During the Asian trading session on Wednesday, the USD/CAD pair continued its upward momentum, hovering around 1.3650. The surge in risk aversion among investors has led to increased demand for the US Dollar, providing support to the pair.
The shift in market sentiment towards risk aversion followed comments from Neel Kashkari, President of the Federal Reserve Bank of Minneapolis, suggesting that a rate hike could still be on the table. Kashkari’s remarks, indicating uncertainty regarding the disinflationary process and the possibility of rate adjustments, contributed to the downturn in risk appetite.

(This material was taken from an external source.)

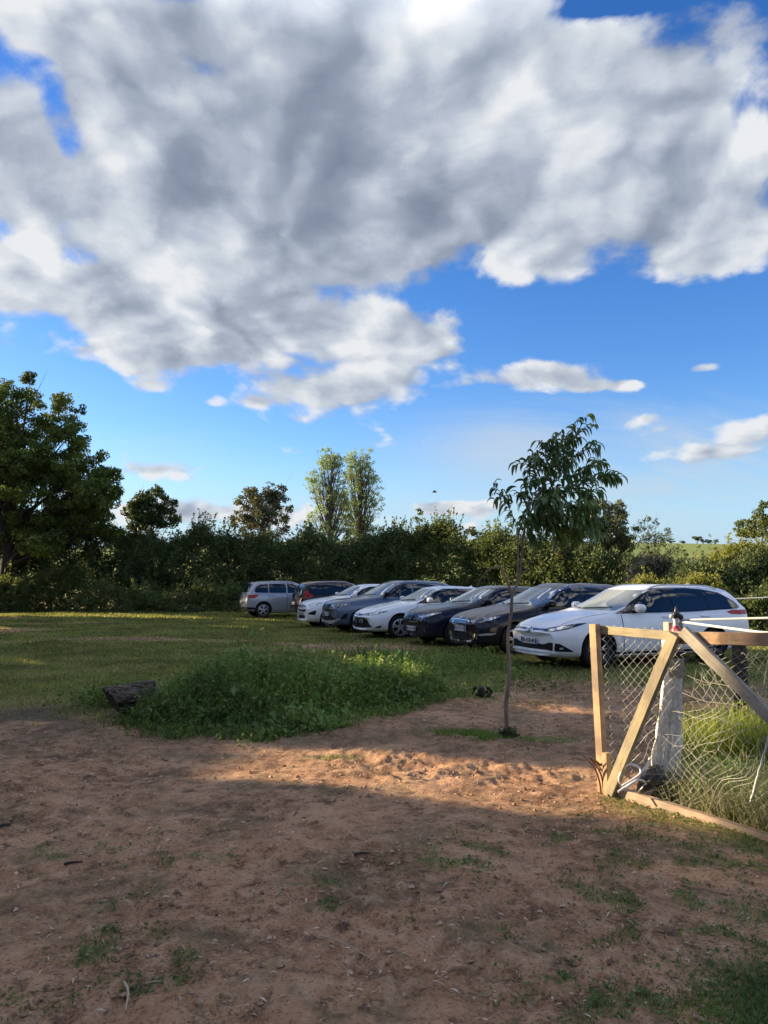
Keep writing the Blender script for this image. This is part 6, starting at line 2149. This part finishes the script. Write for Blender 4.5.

Furthermore, the appreciation in US Treasury yields bolstered the Greenback, with the US Dollar Index (DXY) trading higher at approximately 104.70. Notably, the 2-year and 10-year US Treasury yields stood at 4.96% and 4.54%, respectively, at the time of this report.
On the economic data front, the mid-tier US Housing Price Index (MoM) for March fell short of expectations, registering a mere 0.1% increase compared to February’s 1.2%, while the consensus forecasted a 0.5% rise.
Looking ahead, investors are closely monitoring New York Fed President John Williams’ scheduled speech and the release of the Fed’s Beige Book. These events will provide insights into the current economic landscape in the United States, based on assessments from key business contacts, economists, and market experts across the 12 Federal Reserve Districts.
Meanwhile, the Canadian Dollar (CAD) faced downward pressure amid a corrective decline in crude oil prices. Canada’s status as the largest oil exporter to the US, the world’s leading oil consumer, amplified the impact on the commodity-linked currency.
Despite this, Canada’s Industrial Product Price surged by 1.5% month-over-month in April, surpassing market forecasts and reaching an 8-month high. Similarly, the Raw Materials Price Index saw a notable increase of 5.5% month-over-month, exceeding expectations and indicating robust economic activity in Canada’s industrial sector.